Die orthodoxe Kirche sieht die lebenden Christen und die verstorbenen Christen, insbesondere die Heiligen, als eine einzige spirituelle Gemeinschaft, insbesondere bei der Anbetung Gottes. Ikonen sind für die orthodoxe Kirche Fenster in die geistliche Welt - daher auch der meistens goldene Hintergrund.

In der orthodoxen Kirche gibt es die Ikonostase eine mit Ikonen geschmückte Wand mit drei Türen zwischen Gläubigen und Altar. In der Mitte hängt (vom Betrachter aus) rechts eine Christus-Ikone, links eine Ikone der Gottesmutter mit Kind, dazwischen ist die königliche Türe, durch die der Priester in der Eucharistie den König der Ehren zur Gemeinde bringt

Ikonen werden verehrt, indem man sich vor ihnen bekreuzigt und sie küsst.

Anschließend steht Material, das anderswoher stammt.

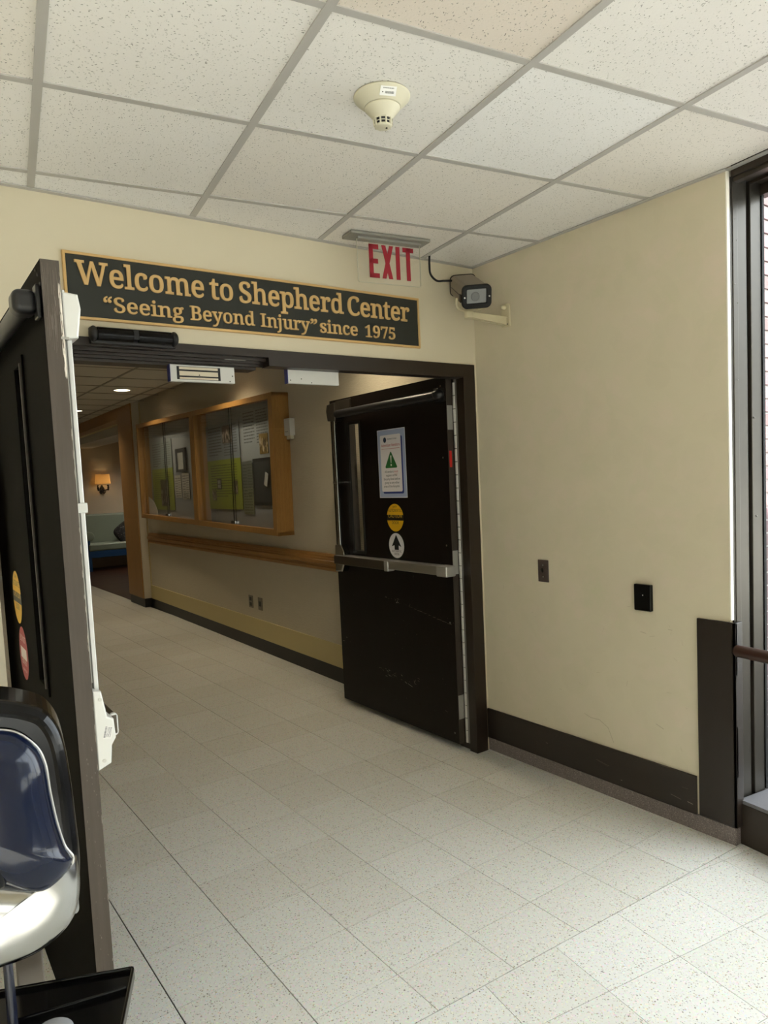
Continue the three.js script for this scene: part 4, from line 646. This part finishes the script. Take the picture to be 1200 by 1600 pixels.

Die meisten Orthodoxen haben auch private Ikonen zu Hause.


"Nichtkanonische" orthodoxe Kirchen und Sondergemeinschaften

Von den ihrem eigenen Selbstverständnis nach kanonischen orthodoxen (Groß- oder Haupt-)kirchen haben sich zu verschiedenen Zeiten Kirchen und Gruppen abgespalten. Diese betrachten sich als authentische Fortsetzerinnen bestimmter Traditionslinien. Dazu gehört:

1.)Die sich seit dem 17. Jahrhundert entwickelnden Altorthodoxen (Altritualisten, Altgläubige) die heute durch zwei Kirchenfamilien mit bischöflich-priesterlicher Struktur, sowie vielen Gemeinschaften und Gemeinden und der sogenannten "Prieserlosen" vertreten sind.

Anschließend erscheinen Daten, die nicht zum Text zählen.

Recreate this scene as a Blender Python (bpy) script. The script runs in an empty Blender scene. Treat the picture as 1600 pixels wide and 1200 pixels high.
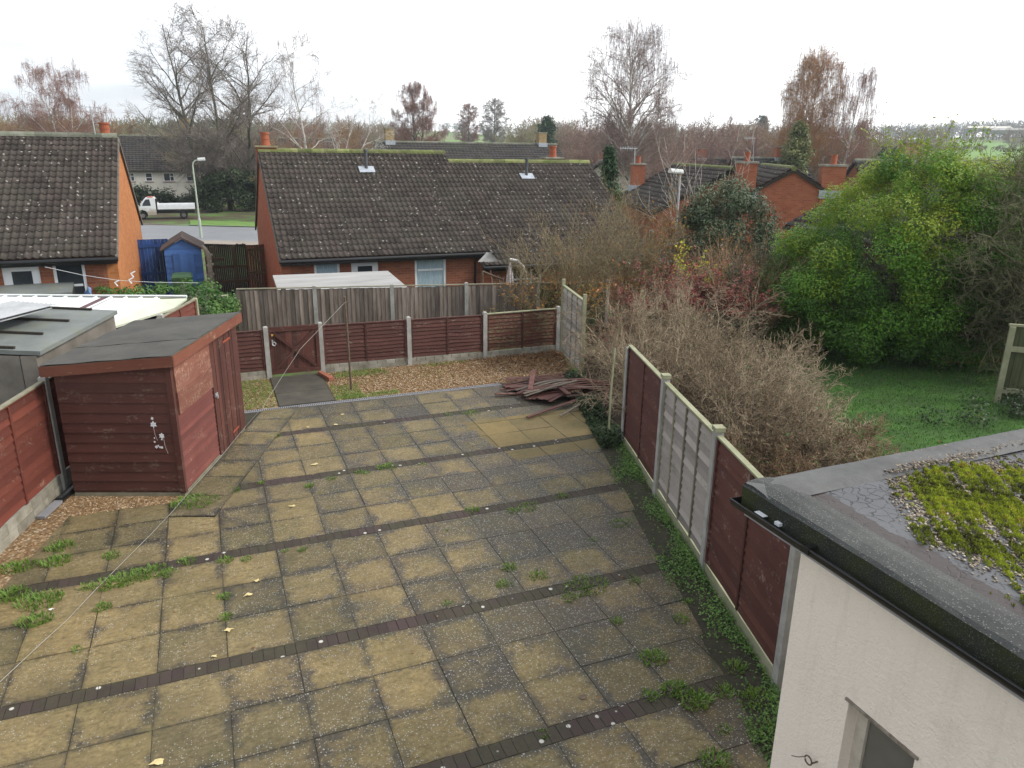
import bpy, math, random
import numpy as np
from mathutils import Vector, Matrix
R = math.radians
SC = bpy.context.scene
COL = SC.collection

# ------------------------------------------------------------------ camera
CAM_H, FPX, PITCH, ROLL, YAW = 4.52, 1160.0, 0.30407, -0.01226, -0.38886   # frame: X across the yard, Y away from the house
cam = bpy.data.cameras.new('camera'); camo = bpy.data.objects.new('camera', cam); COL.objects.link(camo)
cam.sensor_width = 36.0; cam.lens = 36.0 * FPX / 1600.0; cam.clip_start = 0.05; cam.clip_end = 6000.0
_ca = np.array([math.cos(YAW), -math.sin(YAW)]); _cb = np.array([math.sin(YAW), math.cos(YAW)])
def _world(v):                       # (right, forward, up) of the levelled camera -> world
    return Vector((v[0]*_ca[0]+v[1]*_cb[0], v[0]*_ca[1]+v[1]*_cb[1], v[2]))
_ca = np.array([math.cos(-YAW), -math.sin(-YAW)]); _cb = np.array([math.sin(-YAW), math.cos(-YAW)])
def ray(px, py):                     # direction through a point of the 1600x1200 photograph
    x, y = (px-800)/FPX, (py-600)/FPX
    c, s = math.cos(ROLL), math.sin(ROLL); x, y = c*x-s*y, s*x+c*y
    return _world((x, math.cos(PITCH)-y*math.sin(PITCH), -y*math.cos(PITCH)-math.sin(PITCH)))
def ATZ(px, py, z):                  # world point on the level z
    d = ray(px, py); return Vector((0, 0, CAM_H)) + d*((z-CAM_H)/d.z)
def ATD(px, py, D):                  # world point at horizontal distance D
    d = ray(px, py); return Vector((0, 0, CAM_H)) + d*(D/math.hypot(d.x, d.y))
_f = ray(800, 600).normalized(); _r = (ray(1600, 600)-ray(0, 600)).normalized(); _u = _r.cross(_f)
camo.matrix_world = Matrix(((_r.x, _u.x, -_f.x, 0), (_r.y, _u.y, -_f.y, 0), (_r.z, _u.z, -_f.z, CAM_H), (0, 0, 0, 1)))
SC.camera = camo

# ------------------------------------------------------------------ sky and sun (overcast, brighter to the right)
SUN_EL, SUN_AZ = R(38), R(118)        # azimuth from +Y towards +X
w = bpy.data.worlds.new("World"); SC.world = w; w.use_nodes = True
nt = w.node_tree; nt.nodes.clear()
out = nt.nodes.new('ShaderNodeOutputWorld'); mixs = nt.nodes.new('ShaderNodeMixShader')
b1 = nt.nodes.new('ShaderNodeBackground'); b2 = nt.nodes.new('ShaderNodeBackground')
sky = nt.nodes.new('ShaderNodeTexSky'); sky.sky_type = 'NISHITA'; sky.sun_disc = False
sky.sun_elevation = SUN_EL; sky.sun_rotation = SUN_AZ
b1.inputs[1].default_value = 0.10; nt.links.new(sky.outputs[0], b1.inputs[0])
tc = nt.nodes.new('ShaderNodeTexCoord'); mp = nt.nodes.new('ShaderNodeMapping'); mp.inputs['Scale'].default_value = (1.0, 1.0, 4.2)
nz = nt.nodes.new('ShaderNodeTexNoise'); nz.inputs['Scale'].default_value = 2.3; nz.inputs['Detail'].default_value = 5; nz.inputs['Roughness'].default_value = 0.5
rp = nt.nodes.new('ShaderNodeValToRGB'); rp.color_ramp.elements[0].position = 0.34; rp.color_ramp.elements[0].color = (0.425, 0.435, 0.45, 1)
rp.color_ramp.elements[1].position = 0.60; rp.color_ramp.elements[1].color = (1.0, 1.0, 1.0, 1)
nt.links.new(tc.outputs['Generated'], mp.inputs[0]); nt.links.new(mp.outputs[0], nz.inputs['Vector']); nt.links.new(nz.outputs[0], rp.inputs[0])
# a slightly thicker, greyer cloud sheet on the side away from the sun
dp = nt.nodes.new('ShaderNodeVectorMath'); dp.operation = 'DOT_PRODUCT'; dp.inputs[1].default_value = (0.97, 0.21, 0.25)
nt.links.new(tc.outputs['Generated'], dp.inputs[0])
rp2 = nt.nodes.new('ShaderNodeValToRGB'); rp2.color_ramp.elements[0].position = 0.0; rp2.color_ramp.elements[0].color = (0.42, 0.44, 0.465, 1)
rp2.color_ramp.elements[1].position = 0.8; rp2.color_ramp.elements[1].color = (1.0, 1.0, 1.0, 1)
nt.links.new(dp.outputs['Value'], rp2.inputs[0])
ml = nt.nodes.new('ShaderNodeMixRGB'); ml.blend_type = 'MULTIPLY'; ml.inputs[0].default_value = 1
nt.links.new(rp.outputs[0], ml.inputs[1]); nt.links.new(rp2.outputs[0], ml.inputs[2])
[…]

2.) Die Gruppe der Exil- oder Auslandskirchen, die sich im 20. Jahrhundert von den Großkirchen der ehemaligen sozialistischen Länder lossagten. Ihnen nahestehend waren die sogenannten Katakomben- oder Untergrundkirchen (Wahre Orthodoxe), die als illegalle Kleingruppen im sozialistischen Osteuropa überlebt haben.

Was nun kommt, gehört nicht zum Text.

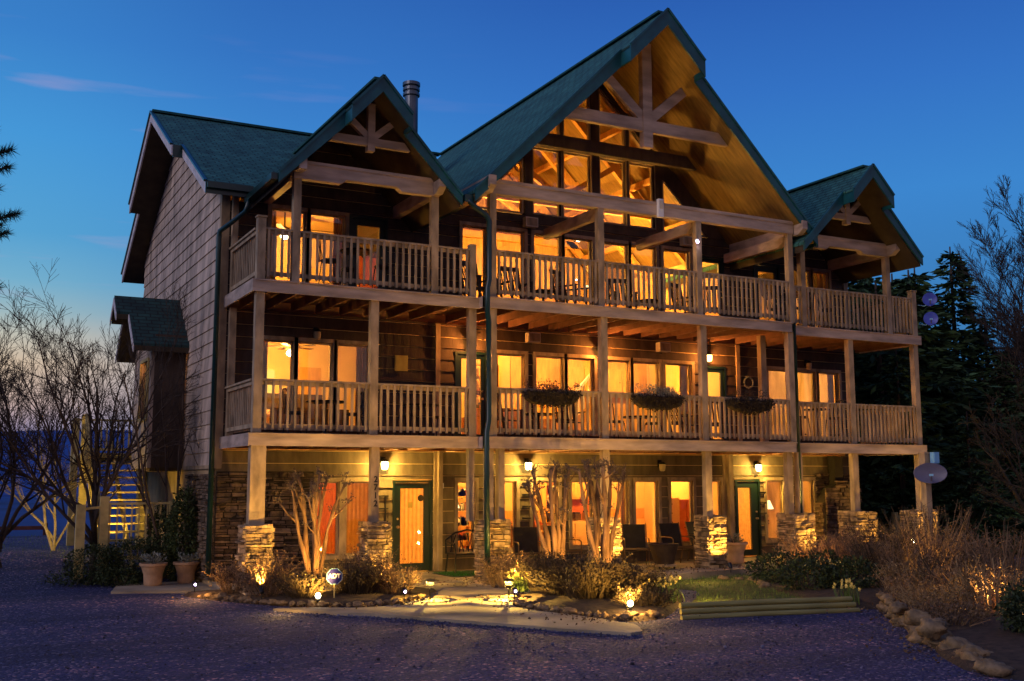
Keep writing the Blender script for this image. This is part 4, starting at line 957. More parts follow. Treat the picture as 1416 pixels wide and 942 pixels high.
def bar_chair(loc, rz, label, group, h=.72):
    t = thing('bar_stool', label, 'bar stool', loc, rz, group)
    MB().lathe([(.0, h-.02), (.19, h-.02), (.2, h+.01), (.17, h+.04), (0, h+.045)], (0, 0, 0), 14).build('seat', M_dark, t)
    B = MB(); B.tube([(-.2, .17, h), (-.2, .22, h+.42), (-.1, .24, h+.5), (.1, .24, h+.5), (.2, .22, h+.42), (.2, .17, h)], .014, 6)
    for i in (-1, 0, 1): B.tube([(i*.1, .18, h), (i*.04, .22, h+.25), (i*.1, .235, h+.48)], .009, 5)
    B.build('backrest', M_metal, t)
    for a in (-1, 1):
        for c in (-1, 1): MB().tube([(a*.14, c*.14, h-.02), (a*.2, c*.2, 0)], .013, 6).build('leg', M_metal, t)
    MB().tube([(.18*math.cos(k*PI/6), .18*math.sin(k*PI/6)*1.0, h*.38) for k in range(13)], .009, 5).build('foot_ring', M_metal, t)
    return t
def round_table(loc, h, r, label, m=M_metal, cat='table'):
    t = thing('bar_table' if h > .8 else 'round_table', label, cat, loc); MB().lathe([(0, h-.02), (r-.02, h-.02), (r, h), (r-.01, h+.015), (0, h+.015)], (0, 0, 0), 20).build('tabletop', m, t)
    MB().tube([(0, 0, h-.02), (0, 0, .06)], .035, 8).build('pedestal', m, t); MB().lathe([(.28, 0), (.27, .03), (.06, .06), (.04, .1)], (0, 0, 0), 16).build('base', m, t)
    return t
G3 = 'tall metal stools round the bar tables'
round_table((2.5, 1.25, 5.97), 1.0, .36, 'tall round bar table on the left end of the upper deck')
s0 = bar_chair((1.9, 1.2, 5.97), PI/2, 'tall metal stool left of the upper left bar table', G3)
clone(s0, (3.15, 1.3, 5.97), -PI/2, 'tall metal stool right of the upper left bar table'); clone(s0, (2.6, 1.9, 5.97), 0, 'tall metal stool behind the upper left bar table')
round_table((14.9, 1.4, 5.97), 1.0, .36, 'tall round bar table by the right hand upper deck door')
clone(s0, (15.45, 1.4, 5.97), -PI/2, 'tall metal stool right of the upper right bar table'); clone(s0, (14.95, 1.9, 5.97), 0.2, 'tall metal stool behind the upper right bar table')
clone(s0, (16.3, 1.4, 5.97), .4, 'lone tall metal stool before the right upper windows')
G2 = 'metal dining chairs on the middle deck'
c0 = bar_chair((1.25, 1.3, 2.97), PI/2, 'metal chair left of the bedroom deck table', G2, .46)
round_table((1.9, 1.3, 2.97), .72, .42, 'low round table outside the bedroom windows'); clone(c0, (2.5, 1.3, 2.97), -PI/2, 'metal chair right of the bedroom deck table')
round_table((4.1, 1.4, 2.97), .72, .42, 'low round table under the yellow plaque'); clone(c0, (3.65, 1.0, 2.97), 2.2, 'metal chair in front of the table under the yellow plaque'); clone(c0, (4.65, 1.5, 2.97), -PI/2, 'metal chair beside the middle deck door by the downspout')
round_table((7.1, 1.4, 2.97), .6, .4, 'low round table under the first planter'); round_table((9.9, 1.3, 2.97), .6, .45, 'low round table under the second planter')
clone(c0, (9.2, 1.3, 2.97), PI/2, 'metal chair left of the table under the second planter'); clone(c0, (10.5, 1.6, 2.97), -1.2, 'metal chair right of the table under the second planter')
round_table((15.75, 1.4, 2.97), .95, .38, 'tall table before the right hand middle windows')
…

3.) Die von den übrigen Kirchen nicht anerkannten (nationalen) autokephalen Kirchen wie die Ukrainische, die Makedonische und die (vor allem in Amerika verbreitete) Belarussische. Zahlreiche Gläubige in Osteuropa fühlen sich auch mit der Ukrainischen Orthodoxe Kirche (Kiever Patriarchat) verbunden (sie ist von der oben genannten autokephalen Kirche zu unterscheiden). Eine besondere Gruppe stellen die in den letzten zwei Jahrzehnten entstandenen Orthodoxen Gegenkirchen in Südosteuropa dar.

4.) Schließlich sind noch traditionalstische Gruppierungen, wie Altkalendarier und modernistische Strömungen wie die Lebende Kirche im Sowjetrussland der 20er Jahre zu nennen.